As quase 600 páginas, nos 3 cadernos, registram a minha experiência, denunciando as angústias, as dores e os embates mentais por conta da morte eminente da pessoa amada, o depois da morte, o luto e todos os sentimentos ao redor disso. Mas os cadernos evidenciam também a beleza da vida humana, o amor, a esperança, a espiritualidade, a compaixão e a cumplicidade de duas pessoas que se completavam, e ainda se completam.

Escrever recorrentemente tem me provocado um revolver sem fim da minha mente. Na verdade é mais do que varrer, é a capacidade de explorar, identificar medos e fantasmas, desafia-los, encontrar caminhos, desabafar, sonhar, chorar e construir pontes de esperança para a minha vida atravessar. Mas o mais importante é que as cartas para Regina estão me ajudando a colocar as coisas emocionalmente nos lugares certos, arrumar as lembranças do que vivi e senti, descobrir gatilhos mentais e entender os sentimentos. Isso sossega a alma, permitindo que a superação se torne mais fácil, alcançável e possível.


Ironicamente, eu não tenho coragem para ler o que está escrito nos cadernos. Cada página é uma viagem no tempo, que provoca um mergulho abissal na minha mente, me levando para lugares que não sei se vale a pena serem tocados. Cada página mostra um Mauro que passou, não é o Mauro atual, que se transforma no dia a dia. Eu preciso olhar para frente. Tudo ainda está muito sensível, parece aquele rio que, quando do pisamos no fundo, a areia levanta e transforma o rio limpo em um rio turvo. Quem sabe no futuro eu abra os cadernos?

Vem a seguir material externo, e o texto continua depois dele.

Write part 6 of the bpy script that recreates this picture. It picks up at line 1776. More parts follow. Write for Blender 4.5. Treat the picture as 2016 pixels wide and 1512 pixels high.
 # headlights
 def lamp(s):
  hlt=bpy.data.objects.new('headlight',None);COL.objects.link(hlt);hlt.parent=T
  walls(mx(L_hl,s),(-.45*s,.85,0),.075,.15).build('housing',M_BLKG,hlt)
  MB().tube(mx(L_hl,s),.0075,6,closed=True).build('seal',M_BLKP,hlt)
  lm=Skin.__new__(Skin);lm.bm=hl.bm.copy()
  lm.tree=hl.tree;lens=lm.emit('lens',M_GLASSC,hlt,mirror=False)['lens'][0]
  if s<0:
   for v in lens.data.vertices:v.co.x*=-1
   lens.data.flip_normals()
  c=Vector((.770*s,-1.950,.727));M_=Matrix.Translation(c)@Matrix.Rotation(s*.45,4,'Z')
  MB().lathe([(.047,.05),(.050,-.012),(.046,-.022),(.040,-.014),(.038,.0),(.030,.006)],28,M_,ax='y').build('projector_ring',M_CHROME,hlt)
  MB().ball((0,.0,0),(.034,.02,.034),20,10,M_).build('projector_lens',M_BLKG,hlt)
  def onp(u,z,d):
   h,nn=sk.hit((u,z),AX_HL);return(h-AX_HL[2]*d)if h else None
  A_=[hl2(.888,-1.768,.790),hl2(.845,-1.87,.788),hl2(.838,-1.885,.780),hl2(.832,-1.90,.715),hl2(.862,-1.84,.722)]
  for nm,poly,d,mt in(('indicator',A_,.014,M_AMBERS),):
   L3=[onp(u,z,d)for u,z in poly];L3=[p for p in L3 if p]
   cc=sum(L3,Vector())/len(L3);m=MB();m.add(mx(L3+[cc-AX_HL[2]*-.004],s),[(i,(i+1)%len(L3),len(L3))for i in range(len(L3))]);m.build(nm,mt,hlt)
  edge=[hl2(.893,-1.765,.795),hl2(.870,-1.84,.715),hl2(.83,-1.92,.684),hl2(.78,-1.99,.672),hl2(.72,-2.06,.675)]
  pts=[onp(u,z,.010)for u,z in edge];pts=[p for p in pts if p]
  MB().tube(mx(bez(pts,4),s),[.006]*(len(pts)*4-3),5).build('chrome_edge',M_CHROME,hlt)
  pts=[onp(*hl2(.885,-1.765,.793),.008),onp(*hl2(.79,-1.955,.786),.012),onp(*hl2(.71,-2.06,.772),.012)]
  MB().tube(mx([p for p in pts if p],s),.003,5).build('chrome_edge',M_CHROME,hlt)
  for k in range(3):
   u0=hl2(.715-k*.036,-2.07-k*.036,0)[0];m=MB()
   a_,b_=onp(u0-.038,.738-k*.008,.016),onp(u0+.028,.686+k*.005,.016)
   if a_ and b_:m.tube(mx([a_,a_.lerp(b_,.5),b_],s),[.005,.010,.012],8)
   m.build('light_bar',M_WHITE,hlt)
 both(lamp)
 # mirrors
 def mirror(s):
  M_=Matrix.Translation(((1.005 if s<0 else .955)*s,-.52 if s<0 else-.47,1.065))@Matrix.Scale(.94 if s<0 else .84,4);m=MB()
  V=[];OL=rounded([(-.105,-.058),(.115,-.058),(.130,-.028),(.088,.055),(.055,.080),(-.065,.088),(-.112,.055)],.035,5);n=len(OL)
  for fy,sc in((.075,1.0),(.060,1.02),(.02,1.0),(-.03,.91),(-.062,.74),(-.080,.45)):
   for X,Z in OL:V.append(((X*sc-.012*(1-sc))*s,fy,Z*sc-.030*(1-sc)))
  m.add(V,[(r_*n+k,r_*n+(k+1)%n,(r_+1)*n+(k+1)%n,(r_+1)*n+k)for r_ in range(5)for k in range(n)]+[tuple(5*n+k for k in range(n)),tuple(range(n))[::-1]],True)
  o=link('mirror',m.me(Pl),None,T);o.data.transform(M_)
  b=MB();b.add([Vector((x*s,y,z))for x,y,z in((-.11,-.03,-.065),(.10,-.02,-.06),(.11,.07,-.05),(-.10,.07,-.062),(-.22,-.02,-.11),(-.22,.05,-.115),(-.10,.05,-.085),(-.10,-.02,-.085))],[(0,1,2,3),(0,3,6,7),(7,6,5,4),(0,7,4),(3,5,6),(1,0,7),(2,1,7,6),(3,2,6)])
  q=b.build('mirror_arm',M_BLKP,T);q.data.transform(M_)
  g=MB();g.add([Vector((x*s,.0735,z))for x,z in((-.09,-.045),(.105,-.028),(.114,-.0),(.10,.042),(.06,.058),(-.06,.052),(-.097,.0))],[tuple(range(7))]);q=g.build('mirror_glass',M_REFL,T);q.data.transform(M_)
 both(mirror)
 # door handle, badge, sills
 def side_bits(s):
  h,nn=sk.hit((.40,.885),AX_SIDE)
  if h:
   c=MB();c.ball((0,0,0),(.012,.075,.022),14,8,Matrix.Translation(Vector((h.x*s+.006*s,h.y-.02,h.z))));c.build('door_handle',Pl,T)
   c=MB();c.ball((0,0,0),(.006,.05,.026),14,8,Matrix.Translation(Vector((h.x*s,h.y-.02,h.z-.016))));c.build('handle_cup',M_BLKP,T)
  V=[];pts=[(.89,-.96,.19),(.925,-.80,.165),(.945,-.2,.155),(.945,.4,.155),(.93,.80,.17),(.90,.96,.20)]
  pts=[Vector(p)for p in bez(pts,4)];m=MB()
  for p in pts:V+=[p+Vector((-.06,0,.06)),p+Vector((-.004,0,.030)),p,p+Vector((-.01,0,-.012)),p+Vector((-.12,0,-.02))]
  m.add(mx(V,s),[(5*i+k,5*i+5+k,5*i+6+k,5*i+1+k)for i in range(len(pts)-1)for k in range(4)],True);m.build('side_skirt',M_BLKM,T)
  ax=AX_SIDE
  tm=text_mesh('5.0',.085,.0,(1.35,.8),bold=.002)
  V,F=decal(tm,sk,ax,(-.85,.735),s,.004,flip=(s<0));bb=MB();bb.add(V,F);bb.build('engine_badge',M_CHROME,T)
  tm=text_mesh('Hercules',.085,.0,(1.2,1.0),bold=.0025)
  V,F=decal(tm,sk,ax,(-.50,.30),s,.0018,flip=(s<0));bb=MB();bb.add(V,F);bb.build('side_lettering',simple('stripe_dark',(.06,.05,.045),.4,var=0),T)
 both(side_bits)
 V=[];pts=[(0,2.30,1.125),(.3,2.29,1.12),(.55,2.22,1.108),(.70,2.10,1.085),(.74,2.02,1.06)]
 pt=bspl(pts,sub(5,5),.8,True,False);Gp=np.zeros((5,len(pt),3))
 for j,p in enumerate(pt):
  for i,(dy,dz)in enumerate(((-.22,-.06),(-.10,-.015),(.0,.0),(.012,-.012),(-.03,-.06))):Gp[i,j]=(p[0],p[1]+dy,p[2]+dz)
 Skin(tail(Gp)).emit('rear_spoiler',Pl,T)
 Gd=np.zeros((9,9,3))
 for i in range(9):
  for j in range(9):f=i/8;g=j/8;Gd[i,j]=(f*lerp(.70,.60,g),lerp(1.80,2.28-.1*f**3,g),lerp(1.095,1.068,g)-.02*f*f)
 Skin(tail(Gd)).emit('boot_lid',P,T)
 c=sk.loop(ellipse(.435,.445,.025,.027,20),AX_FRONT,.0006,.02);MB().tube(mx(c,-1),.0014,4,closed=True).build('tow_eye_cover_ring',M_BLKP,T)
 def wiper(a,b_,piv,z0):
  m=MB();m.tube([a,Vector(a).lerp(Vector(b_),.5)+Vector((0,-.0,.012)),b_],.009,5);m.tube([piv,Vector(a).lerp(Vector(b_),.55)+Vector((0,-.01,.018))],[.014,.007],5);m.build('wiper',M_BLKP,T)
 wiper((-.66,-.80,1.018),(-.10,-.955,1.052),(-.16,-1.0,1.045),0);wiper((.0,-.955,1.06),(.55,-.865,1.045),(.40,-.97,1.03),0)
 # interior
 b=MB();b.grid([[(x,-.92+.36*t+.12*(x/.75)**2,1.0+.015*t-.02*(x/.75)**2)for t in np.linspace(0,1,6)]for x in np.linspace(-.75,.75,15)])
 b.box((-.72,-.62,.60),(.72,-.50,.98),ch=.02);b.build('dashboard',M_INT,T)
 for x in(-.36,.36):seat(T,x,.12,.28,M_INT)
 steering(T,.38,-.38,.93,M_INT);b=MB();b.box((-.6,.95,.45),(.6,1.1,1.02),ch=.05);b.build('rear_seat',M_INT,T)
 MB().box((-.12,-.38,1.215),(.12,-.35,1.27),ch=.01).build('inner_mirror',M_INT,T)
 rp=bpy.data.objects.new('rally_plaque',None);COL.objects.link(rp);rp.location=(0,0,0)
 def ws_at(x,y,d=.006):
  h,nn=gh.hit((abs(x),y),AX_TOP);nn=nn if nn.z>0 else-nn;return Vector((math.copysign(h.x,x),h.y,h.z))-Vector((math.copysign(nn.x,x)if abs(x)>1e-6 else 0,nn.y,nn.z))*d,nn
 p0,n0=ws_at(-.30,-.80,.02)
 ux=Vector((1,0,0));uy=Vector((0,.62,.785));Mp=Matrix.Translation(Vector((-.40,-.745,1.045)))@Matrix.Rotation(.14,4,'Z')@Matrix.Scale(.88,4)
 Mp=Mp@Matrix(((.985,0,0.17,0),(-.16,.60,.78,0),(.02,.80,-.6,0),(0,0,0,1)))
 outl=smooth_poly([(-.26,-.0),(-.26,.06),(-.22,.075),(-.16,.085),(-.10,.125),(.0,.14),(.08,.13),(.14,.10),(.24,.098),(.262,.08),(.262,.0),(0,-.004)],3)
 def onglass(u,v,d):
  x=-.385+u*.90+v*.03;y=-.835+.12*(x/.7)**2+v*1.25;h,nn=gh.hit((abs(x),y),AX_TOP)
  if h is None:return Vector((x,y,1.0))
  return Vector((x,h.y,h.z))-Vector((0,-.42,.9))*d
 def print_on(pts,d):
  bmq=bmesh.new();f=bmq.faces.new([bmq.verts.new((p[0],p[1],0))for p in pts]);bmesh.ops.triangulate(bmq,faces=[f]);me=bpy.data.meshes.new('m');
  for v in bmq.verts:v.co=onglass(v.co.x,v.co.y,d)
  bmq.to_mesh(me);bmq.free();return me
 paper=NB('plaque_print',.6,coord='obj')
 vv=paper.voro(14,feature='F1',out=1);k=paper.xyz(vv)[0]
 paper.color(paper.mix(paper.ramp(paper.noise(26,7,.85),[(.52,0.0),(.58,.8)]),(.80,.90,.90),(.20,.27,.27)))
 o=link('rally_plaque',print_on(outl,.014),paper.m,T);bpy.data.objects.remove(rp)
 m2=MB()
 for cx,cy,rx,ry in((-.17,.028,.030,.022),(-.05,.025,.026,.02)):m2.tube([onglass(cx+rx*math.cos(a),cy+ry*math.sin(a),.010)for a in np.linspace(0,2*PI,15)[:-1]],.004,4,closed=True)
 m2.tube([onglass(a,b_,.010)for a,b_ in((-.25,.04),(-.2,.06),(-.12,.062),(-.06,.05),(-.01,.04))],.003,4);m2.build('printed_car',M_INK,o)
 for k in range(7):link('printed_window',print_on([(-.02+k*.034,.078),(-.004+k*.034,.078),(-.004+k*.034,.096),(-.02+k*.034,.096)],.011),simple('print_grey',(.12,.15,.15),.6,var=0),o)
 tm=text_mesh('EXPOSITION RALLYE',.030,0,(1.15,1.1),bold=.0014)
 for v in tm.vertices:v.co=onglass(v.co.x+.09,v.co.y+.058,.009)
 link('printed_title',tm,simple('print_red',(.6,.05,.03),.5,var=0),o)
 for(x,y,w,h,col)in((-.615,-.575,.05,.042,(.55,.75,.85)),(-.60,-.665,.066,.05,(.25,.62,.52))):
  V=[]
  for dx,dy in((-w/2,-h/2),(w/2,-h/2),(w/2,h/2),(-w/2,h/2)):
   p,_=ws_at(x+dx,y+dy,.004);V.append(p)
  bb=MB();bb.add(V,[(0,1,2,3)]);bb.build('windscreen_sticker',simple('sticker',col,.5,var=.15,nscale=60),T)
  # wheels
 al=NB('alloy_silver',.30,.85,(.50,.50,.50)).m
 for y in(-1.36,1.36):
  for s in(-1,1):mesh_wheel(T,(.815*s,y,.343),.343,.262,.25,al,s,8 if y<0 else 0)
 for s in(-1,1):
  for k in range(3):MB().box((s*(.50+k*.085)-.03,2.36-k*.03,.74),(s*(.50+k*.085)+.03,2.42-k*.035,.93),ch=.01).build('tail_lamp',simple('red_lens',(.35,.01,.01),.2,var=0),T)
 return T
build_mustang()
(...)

Talvez esteja na hora de terminar com as cartas para a Regina. Deixarei de escrever (ainda não sei quando), mas continuarei conversando com ela todos os dias, em espírito e pensamento. Acho que está na hora de um novo caderno: o meu caderno. Um caderno para minha nova vida, repleto de folhas brancas, limpas, prontas para serem preenchidas, rabiscadas, rasuradas, como tem que ser, registrando um futuro de novas experiências, de idas e vindas, de aprendizado e conquistas. Um caderno desse tem que ser bastante bagunçado, mostrando que a vida não tem um caminho único. Minha única certeza é a cor da capa. Tem que ser verde, que é a cor da esperança.


Em Paraty

Esse post está sendo publicado no dia 21 de setembro de 2020, que é um dia muito especial para nós.


Nessa data, nós celebramos 35 anos de casamento. É o nosso dia! Eu e Regina nos conhecemos quando ela tinha 10 anos de idade, e eu 13 anos. Namoramos por 5 anos. É muito tempo junto. Estou nesse momento em Paraty, a cidade que me foi apresentada por ela e que nós amávamos. Vivemos lindos momentos aqui. A minha saudade agora é gigante.


Hoje é dia de escrever uma carta para ela, falar com ela, mandar beijos e declaração de amor eterno, falar que estou bem, em paz, de bem com o mundo, vivendo a vida como combinamos. Farei isso acompanhado de uma xícara de café com leite… em Paraty.